(Task statement) Write out the complete material exactly as it stands.

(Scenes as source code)
* Start *

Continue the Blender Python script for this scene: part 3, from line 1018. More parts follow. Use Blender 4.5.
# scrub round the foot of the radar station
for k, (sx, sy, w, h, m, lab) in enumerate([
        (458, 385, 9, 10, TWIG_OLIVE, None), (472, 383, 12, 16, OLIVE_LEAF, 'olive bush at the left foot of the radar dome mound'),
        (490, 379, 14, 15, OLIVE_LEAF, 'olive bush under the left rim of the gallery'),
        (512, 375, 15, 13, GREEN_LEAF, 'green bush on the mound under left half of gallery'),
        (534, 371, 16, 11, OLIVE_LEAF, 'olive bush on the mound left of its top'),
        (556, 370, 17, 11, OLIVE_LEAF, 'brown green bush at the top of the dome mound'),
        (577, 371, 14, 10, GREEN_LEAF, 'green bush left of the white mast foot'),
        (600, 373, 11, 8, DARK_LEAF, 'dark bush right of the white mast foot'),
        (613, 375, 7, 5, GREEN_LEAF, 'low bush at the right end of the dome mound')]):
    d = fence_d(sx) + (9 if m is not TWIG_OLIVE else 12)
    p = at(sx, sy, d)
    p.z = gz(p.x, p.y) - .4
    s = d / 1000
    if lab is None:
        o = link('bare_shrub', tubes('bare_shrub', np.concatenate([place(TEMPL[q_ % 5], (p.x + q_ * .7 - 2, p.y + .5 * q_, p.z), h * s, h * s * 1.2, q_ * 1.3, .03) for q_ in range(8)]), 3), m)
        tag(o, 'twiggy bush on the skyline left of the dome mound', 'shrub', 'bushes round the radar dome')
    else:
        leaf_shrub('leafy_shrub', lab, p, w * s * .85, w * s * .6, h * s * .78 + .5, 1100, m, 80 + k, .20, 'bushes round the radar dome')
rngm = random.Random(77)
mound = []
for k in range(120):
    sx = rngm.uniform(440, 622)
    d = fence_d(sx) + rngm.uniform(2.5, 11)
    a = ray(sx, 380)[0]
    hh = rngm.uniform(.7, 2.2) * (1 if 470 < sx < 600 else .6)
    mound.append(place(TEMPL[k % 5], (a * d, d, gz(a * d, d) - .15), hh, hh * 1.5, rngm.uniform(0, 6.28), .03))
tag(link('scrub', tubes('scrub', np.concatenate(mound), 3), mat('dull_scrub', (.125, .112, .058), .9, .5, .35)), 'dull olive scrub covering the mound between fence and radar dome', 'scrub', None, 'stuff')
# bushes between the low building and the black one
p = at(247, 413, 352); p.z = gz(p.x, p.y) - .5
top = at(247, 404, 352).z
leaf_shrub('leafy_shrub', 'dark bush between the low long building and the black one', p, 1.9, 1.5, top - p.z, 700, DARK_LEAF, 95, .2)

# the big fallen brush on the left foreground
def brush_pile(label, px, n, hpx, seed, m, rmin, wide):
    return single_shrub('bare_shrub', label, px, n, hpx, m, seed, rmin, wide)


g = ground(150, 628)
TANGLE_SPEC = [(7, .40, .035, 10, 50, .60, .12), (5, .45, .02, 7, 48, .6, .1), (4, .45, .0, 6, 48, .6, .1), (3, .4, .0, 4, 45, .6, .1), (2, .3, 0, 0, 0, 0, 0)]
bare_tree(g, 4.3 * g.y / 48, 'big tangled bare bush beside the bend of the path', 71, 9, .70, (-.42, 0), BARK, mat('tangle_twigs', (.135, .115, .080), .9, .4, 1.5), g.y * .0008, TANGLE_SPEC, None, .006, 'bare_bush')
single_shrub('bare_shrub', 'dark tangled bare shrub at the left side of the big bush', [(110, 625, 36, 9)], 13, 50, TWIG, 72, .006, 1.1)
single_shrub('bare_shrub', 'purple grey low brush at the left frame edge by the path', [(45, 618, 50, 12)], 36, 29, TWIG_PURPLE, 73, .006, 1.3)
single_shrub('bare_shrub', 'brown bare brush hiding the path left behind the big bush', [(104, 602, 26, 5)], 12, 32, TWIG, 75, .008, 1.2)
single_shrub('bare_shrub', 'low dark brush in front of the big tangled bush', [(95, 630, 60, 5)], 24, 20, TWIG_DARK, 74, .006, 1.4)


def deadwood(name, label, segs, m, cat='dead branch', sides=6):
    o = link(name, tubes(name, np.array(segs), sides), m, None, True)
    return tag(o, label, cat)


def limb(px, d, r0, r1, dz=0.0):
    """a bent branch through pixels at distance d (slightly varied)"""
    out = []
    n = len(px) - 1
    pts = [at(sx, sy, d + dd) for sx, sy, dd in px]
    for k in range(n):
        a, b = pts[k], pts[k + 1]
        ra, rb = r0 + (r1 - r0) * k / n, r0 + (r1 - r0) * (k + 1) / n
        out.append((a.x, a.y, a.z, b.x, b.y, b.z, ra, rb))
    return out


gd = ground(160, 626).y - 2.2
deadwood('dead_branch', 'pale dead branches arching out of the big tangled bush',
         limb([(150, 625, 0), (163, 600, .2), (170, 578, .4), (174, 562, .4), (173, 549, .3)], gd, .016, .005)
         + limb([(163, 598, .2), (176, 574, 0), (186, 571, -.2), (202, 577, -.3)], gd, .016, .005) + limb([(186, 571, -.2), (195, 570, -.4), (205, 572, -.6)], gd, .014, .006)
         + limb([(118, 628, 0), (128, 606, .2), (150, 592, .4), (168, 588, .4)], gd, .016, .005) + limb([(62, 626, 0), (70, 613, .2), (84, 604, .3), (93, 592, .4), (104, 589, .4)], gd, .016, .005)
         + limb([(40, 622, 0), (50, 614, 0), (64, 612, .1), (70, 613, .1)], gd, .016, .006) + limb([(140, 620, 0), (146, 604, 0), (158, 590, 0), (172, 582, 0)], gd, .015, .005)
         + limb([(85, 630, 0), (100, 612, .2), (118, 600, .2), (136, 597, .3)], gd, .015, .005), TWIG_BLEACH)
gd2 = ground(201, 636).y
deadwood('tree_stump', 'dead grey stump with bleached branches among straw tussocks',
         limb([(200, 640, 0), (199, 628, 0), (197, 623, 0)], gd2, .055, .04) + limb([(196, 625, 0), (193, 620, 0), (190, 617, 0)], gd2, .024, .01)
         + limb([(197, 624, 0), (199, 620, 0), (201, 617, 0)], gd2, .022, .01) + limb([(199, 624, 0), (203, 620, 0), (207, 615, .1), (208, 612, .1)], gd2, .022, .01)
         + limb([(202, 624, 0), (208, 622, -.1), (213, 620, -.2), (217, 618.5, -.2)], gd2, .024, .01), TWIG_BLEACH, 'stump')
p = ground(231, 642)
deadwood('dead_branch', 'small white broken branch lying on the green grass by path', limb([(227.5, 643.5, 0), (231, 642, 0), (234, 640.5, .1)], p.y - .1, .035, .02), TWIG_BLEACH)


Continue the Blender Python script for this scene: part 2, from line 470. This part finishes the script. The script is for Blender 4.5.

* End *

(Full output)
Continue the Blender Python script for this scene: part 3, from line 1018. More parts follow. Use Blender 4.5.
# scrub round the foot of the radar station
for k, (sx, sy, w, h, m, lab) in enumerate([
        (458, 385, 9, 10, TWIG_OLIVE, None), (472, 383, 12, 16, OLIVE_LEAF, 'olive bush at the left foot of the radar dome mound'),
        (490, 379, 14, 15, OLIVE_LEAF, 'olive bush under the left rim of the gallery'),
        (512, 375, 15, 13, GREEN_LEAF, 'green bush on the mound under left half of gallery'),
        (534, 371, 16, 11, OLIVE_LEAF, 'olive bush on the mound left of its top'),
        (556, 370, 17, 11, OLIVE_LEAF, 'brown green bush at the top of the dome mound'),
        (577, 371, 14, 10, GREEN_LEAF, 'green bush left of the white mast foot'),
        (600, 373, 11, 8, DARK_LEAF, 'dark bush right of the white mast foot'),
        (613, 375, 7, 5, GREEN_LEAF, 'low bush at the right end of the dome mound')]):
    d = fence_d(sx) + (9 if m is not TWIG_OLIVE else 12)
    p = at(sx, sy, d)
    p.z = gz(p.x, p.y) - .4
    s = d / 1000
    if lab is None:
        o = link('bare_shrub', tubes('bare_shrub', np.concatenate([place(TEMPL[q_ % 5], (p.x + q_ * .7 - 2, p.y + .5 * q_, p.z), h * s, h * s * 1.2, q_ * 1.3, .03) for q_ in range(8)]), 3), m)
        tag(o, 'twiggy bush on the skyline left of the dome mound', 'shrub', 'bushes round the radar dome')
    else:
        leaf_shrub('leafy_shrub', lab, p, w * s * .85, w * s * .6, h * s * .78 + .5, 1100, m, 80 + k, .20, 'bushes round the radar dome')
rngm = random.Random(77)
mound = []
for k in range(120):
    sx = rngm.uniform(440, 622)
    d = fence_d(sx) + rngm.uniform(2.5, 11)
    a = ray(sx, 380)[0]
    hh = rngm.uniform(.7, 2.2) * (1 if 470 < sx < 600 else .6)
    mound.append(place(TEMPL[k % 5], (a * d, d, gz(a * d, d) - .15), hh, hh * 1.5, rngm.uniform(0, 6.28), .03))
tag(link('scrub', tubes('scrub', np.concatenate(mound), 3), mat('dull_scrub', (.125, .112, .058), .9, .5, .35)), 'dull olive scrub covering the mound between fence and radar dome', 'scrub', None, 'stuff')
# bushes between the low building and the black one
p = at(247, 413, 352); p.z = gz(p.x, p.y) - .5
top = at(247, 404, 352).z
leaf_shrub('leafy_shrub', 'dark bush between the low long building and the black one', p, 1.9, 1.5, top - p.z, 700, DARK_LEAF, 95, .2)

# the big fallen brush on the left foreground
def brush_pile(label, px, n, hpx, seed, m, rmin, wide):
    return single_shrub('bare_shrub', label, px, n, hpx, m, seed, rmin, wide)


g = ground(150, 628)
TANGLE_SPEC = [(7, .40, .035, 10, 50, .60, .12), (5, .45, .02, 7, 48, .6, .1), (4, .45, .0, 6, 48, .6, .1), (3, .4, .0, 4, 45, .6, .1), (2, .3, 0, 0, 0, 0, 0)]
bare_tree(g, 4.3 * g.y / 48, 'big tangled bare bush beside the bend of the path', 71, 9, .70, (-.42, 0), BARK, mat('tangle_twigs', (.135, .115, .080), .9, .4, 1.5), g.y * .0008, TANGLE_SPEC, None, .006, 'bare_bush')
single_shrub('bare_shrub', 'dark tangled bare shrub at the left side of the big bush', [(110, 625, 36, 9)], 13, 50, TWIG, 72, .006, 1.1)
single_shrub('bare_shrub', 'purple grey low brush at the left frame edge by the path', [(45, 618, 50, 12)], 36, 29, TWIG_PURPLE, 73, .006, 1.3)
single_shrub('bare_shrub', 'brown bare brush hiding the path left behind the big bush', [(104, 602, 26, 5)], 12, 32, TWIG, 75, .008, 1.2)
single_shrub('bare_shrub', 'low dark brush in front of the big tangled bush', [(95, 630, 60, 5)], 24, 20, TWIG_DARK, 74, .006, 1.4)


def deadwood(name, label, segs, m, cat='dead branch', sides=6):
    o = link(name, tubes(name, np.array(segs), sides), m, None, True)
    return tag(o, label, cat)


def limb(px, d, r0, r1, dz=0.0):
    """a bent branch through pixels at distance d (slightly varied)"""
    out = []
    n = len(px) - 1
    pts = [at(sx, sy, d + dd) for sx, sy, dd in px]
    for k in range(n):
        a, b = pts[k], pts[k + 1]
        ra, rb = r0 + (r1 - r0) * k / n, r0 + (r1 - r0) * (k + 1) / n
        out.append((a.x, a.y, a.z, b.x, b.y, b.z, ra, rb))
    return out


gd = ground(160, 626).y - 2.2
deadwood('dead_branch', 'pale dead branches arching out of the big tangled bush',
         limb([(150, 625, 0), (163, 600, .2), (170, 578, .4), (174, 562, .4), (173, 549, .3)], gd, .016, .005)
         + limb([(163, 598, .2), (176, 574, 0), (186, 571, -.2), (202, 577, -.3)], gd, .016, .005) + limb([(186, 571, -.2), (195, 570, -.4), (205, 572, -.6)], gd, .014, .006)
         + limb([(118, 628, 0), (128, 606, .2), (150, 592, .4), (168, 588, .4)], gd, .016, .005) + limb([(62, 626, 0), (70, 613, .2), (84, 604, .3), (93, 592, .4), (104, 589, .4)], gd, .016, .005)
         + limb([(40, 622, 0), (50, 614, 0), (64, 612, .1), (70, 613, .1)], gd, .016, .006) + limb([(140, 620, 0), (146, 604, 0), (158, 590, 0), (172, 582, 0)], gd, .015, .005)
         + limb([(85, 630, 0), (100, 612, .2), (118, 600, .2), (136, 597, .3)], gd, .015, .005), TWIG_BLEACH)
gd2 = ground(201, 636).y
deadwood('tree_stump', 'dead grey stump with bleached branches among straw tussocks',
         limb([(200, 640, 0), (199, 628, 0), (197, 623, 0)], gd2, .055, .04) + limb([(196, 625, 0), (193, 620, 0), (190, 617, 0)], gd2, .024, .01)
         + limb([(197, 624, 0), (199, 620, 0), (201, 617, 0)], gd2, .022, .01) + limb([(199, 624, 0), (203, 620, 0), (207, 615, .1), (208, 612, .1)], gd2, .022, .01)
         + limb([(202, 624, 0), (208, 622, -.1), (213, 620, -.2), (217, 618.5, -.2)], gd2, .024, .01), TWIG_BLEACH, 'stump')
p = ground(231, 642)
deadwood('dead_branch', 'small white broken branch lying on the green grass by path', limb([(227.5, 643.5, 0), (231, 642, 0), (234, 640.5, .1)], p.y - .1, .035, .02), TWIG_BLEACH)


Continue the Blender Python script for this scene: part 2, from line 470. This part finishes the script. The script is for Blender 4.5.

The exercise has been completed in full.